I’m going to be speaking at Interesting North in Sheffield in November. My talk – which is only about fifteen minutes long, if I recall right – is going to be called something like Five Things Rules Do, and, at the moment, is summarised thus:

The thing that make games Games isn’t joypads, or scores, or 3D graphics, or little bits of cardboard, or many-sided dice. It’s the rules and mechanics beating in their little clockwork hearts. That may be a somewhat dry reduction of thousands of years of fun, but my aim is to celebrate and explore the many things that games (and other systemic media) do with the rules at their foundation. And, on the way, perhaps change your mind at exactly what rules are for.

Contents subject to change, but I think it’ll be a fun one – and a great event. Perhaps see you there!

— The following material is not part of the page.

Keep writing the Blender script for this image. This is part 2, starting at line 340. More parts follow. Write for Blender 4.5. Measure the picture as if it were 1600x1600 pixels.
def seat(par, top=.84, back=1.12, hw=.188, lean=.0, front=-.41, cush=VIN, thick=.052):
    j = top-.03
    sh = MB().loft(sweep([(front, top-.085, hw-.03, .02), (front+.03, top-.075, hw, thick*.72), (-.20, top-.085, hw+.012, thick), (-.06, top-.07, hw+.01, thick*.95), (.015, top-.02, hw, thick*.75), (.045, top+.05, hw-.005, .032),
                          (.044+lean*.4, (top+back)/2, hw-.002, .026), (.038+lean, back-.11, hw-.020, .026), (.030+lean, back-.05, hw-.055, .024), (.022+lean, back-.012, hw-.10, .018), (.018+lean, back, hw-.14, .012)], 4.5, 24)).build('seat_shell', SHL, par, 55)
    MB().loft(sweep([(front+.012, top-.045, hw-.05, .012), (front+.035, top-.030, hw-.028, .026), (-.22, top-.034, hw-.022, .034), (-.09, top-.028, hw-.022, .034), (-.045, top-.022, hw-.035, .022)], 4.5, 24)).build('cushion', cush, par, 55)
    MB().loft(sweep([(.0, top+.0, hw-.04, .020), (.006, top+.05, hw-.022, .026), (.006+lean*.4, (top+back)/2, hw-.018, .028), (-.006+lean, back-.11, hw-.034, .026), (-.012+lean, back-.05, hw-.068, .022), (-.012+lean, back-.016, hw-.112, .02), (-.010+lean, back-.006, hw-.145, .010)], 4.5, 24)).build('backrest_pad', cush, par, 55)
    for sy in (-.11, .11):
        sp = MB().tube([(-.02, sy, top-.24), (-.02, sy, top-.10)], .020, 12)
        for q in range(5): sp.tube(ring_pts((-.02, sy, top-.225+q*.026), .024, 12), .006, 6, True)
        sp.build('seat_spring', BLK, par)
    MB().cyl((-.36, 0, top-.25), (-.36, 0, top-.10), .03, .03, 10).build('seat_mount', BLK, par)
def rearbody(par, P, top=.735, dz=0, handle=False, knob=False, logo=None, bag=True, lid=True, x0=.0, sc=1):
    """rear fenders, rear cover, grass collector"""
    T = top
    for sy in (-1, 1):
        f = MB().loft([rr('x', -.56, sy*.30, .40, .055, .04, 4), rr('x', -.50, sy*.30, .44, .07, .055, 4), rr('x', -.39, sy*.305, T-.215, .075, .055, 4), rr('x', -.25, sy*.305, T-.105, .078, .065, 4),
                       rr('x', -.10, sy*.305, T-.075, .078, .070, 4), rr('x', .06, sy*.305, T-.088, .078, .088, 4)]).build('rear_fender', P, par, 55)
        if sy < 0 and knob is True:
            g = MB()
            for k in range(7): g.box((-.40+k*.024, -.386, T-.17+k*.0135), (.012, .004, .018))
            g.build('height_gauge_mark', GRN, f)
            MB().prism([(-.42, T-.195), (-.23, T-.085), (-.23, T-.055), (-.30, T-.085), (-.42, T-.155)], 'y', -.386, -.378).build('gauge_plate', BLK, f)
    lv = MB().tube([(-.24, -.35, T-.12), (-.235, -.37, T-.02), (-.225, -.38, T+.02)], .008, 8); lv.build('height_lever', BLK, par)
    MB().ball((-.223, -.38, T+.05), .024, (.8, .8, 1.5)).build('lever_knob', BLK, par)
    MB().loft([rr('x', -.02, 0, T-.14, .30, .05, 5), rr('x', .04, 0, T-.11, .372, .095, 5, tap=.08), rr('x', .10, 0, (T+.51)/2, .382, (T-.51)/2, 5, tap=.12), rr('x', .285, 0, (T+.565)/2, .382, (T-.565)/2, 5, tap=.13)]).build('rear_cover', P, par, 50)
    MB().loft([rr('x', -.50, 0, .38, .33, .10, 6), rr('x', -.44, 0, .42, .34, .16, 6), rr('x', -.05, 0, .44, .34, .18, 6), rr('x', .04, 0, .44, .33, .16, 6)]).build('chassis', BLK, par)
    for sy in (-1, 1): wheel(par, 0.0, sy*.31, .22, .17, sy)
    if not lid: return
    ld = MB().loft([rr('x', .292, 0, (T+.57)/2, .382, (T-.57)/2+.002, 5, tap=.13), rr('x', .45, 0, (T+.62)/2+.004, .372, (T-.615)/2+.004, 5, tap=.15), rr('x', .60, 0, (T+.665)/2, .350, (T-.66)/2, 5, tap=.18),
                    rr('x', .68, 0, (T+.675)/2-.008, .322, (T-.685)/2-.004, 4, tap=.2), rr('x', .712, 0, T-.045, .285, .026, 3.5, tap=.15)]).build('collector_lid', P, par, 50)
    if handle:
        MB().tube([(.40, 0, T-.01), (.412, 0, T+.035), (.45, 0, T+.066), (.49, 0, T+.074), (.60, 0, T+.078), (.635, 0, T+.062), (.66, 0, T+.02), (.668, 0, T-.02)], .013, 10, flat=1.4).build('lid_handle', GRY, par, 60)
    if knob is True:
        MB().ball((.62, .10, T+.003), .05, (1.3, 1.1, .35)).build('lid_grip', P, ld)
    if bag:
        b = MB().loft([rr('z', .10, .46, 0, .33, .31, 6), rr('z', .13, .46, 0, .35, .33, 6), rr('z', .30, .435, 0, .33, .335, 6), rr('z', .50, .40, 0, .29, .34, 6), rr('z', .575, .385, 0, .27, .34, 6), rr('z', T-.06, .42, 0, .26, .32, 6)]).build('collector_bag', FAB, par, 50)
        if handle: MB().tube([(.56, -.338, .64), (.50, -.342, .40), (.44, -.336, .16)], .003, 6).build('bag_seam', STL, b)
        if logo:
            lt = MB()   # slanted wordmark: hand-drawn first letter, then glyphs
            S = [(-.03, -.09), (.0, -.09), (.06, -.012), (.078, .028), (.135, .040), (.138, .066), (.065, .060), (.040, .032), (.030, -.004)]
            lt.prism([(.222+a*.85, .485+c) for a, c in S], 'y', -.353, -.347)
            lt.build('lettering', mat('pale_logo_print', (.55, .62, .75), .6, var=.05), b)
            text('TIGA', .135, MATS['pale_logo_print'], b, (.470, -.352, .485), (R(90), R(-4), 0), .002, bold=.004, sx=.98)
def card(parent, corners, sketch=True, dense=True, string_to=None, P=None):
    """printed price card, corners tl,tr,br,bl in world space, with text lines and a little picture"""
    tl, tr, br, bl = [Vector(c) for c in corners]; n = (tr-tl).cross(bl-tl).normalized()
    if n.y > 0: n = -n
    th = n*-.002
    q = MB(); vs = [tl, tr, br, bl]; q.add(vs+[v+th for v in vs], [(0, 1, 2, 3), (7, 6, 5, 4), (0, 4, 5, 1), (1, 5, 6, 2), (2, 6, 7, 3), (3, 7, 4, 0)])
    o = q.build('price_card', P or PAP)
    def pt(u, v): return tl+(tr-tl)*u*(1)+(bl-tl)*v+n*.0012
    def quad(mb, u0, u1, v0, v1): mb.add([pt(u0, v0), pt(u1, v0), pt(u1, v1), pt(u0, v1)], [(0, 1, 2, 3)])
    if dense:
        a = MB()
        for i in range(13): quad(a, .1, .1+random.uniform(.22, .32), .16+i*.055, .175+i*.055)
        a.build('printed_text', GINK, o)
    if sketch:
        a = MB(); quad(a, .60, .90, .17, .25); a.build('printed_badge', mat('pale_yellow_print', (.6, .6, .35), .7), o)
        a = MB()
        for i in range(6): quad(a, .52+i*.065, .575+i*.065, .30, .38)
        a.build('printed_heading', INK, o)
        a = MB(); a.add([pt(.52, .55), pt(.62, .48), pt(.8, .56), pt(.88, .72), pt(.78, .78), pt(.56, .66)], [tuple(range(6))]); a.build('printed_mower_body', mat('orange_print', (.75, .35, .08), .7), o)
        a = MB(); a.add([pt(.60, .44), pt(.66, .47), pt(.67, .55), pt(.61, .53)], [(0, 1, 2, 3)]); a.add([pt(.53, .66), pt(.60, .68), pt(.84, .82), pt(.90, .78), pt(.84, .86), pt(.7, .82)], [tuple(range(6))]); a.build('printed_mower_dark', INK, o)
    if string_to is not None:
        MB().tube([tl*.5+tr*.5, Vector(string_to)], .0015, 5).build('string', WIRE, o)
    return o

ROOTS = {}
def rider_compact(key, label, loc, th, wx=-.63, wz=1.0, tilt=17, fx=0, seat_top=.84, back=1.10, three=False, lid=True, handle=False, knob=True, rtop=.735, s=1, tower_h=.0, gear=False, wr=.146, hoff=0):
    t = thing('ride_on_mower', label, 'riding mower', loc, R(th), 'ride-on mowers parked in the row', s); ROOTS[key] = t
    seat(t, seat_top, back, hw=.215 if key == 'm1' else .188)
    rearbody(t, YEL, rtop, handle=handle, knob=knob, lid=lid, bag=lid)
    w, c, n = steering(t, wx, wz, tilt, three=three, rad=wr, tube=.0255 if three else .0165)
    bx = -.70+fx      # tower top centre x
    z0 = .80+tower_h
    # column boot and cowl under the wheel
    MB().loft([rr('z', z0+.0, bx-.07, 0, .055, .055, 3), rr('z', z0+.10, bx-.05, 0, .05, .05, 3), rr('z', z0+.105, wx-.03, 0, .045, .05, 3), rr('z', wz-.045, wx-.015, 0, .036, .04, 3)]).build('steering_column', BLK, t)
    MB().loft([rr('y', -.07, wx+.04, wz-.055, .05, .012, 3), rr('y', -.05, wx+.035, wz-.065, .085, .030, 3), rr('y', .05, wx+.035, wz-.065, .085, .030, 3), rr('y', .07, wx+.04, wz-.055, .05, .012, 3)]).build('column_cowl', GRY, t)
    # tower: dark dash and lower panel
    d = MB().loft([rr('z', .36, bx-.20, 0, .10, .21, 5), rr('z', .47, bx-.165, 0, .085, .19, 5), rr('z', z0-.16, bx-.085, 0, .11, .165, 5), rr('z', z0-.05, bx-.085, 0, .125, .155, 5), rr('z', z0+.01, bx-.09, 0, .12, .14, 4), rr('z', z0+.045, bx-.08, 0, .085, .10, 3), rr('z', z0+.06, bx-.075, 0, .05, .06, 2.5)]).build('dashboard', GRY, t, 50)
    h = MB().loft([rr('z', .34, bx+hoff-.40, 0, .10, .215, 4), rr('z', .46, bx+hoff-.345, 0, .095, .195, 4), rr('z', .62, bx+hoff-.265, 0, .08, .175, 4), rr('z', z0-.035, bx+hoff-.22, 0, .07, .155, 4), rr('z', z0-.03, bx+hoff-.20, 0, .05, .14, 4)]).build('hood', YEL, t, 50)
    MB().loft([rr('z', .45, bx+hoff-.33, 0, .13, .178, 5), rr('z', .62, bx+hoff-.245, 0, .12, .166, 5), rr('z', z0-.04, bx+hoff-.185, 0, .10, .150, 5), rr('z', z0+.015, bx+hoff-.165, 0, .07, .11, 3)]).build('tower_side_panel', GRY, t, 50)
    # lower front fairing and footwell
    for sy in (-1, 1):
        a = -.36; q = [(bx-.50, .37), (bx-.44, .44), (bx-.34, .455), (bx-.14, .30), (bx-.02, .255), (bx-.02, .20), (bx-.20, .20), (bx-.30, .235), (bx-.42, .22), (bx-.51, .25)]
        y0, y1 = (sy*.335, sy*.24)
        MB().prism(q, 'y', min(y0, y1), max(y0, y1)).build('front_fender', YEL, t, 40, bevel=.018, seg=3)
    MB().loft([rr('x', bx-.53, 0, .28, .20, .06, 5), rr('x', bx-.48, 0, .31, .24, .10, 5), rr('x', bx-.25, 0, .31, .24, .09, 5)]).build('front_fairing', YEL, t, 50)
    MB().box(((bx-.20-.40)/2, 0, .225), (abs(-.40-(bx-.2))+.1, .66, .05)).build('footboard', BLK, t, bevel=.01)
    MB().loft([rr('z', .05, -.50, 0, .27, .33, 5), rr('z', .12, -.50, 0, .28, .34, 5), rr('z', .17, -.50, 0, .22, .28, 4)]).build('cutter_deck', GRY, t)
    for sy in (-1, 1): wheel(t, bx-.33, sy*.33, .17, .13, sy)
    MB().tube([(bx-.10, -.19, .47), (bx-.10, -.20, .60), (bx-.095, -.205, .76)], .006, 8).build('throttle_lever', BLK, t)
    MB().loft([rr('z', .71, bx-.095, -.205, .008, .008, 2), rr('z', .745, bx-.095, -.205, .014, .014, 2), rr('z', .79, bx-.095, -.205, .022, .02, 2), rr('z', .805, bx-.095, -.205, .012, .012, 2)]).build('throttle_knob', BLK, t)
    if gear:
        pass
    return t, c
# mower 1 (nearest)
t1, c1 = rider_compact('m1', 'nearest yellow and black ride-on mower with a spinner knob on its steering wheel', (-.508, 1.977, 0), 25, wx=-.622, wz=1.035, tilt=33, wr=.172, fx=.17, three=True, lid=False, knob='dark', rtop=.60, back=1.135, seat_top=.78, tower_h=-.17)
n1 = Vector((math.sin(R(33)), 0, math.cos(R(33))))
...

  • "…what Civilization provides is a story with a beginning, middle, and end, which is three times more than what you probably started with. If you play the game in particularly interesting way, then you can be rewarded with a delightful, surprising experience that you can’t help but weave into a story, inventing characters and lovers and intrigues all round. This story might tug at you so insistently that you begin to jot down notes and timelines, writing diary entries and newspaper reports of battles. Eventually, you might join all those pieces up, rewrite them, throw it all away, and rewrite it again – and then you might call yourself a storyteller." And this is one of the kinds of storytelling that games are best at: collaborative tales weaved between ruleset and player, between man and machine.
  • Wow. One to return to: a super-comprehensive look at Pac-Man, including its AI routines and collision detection.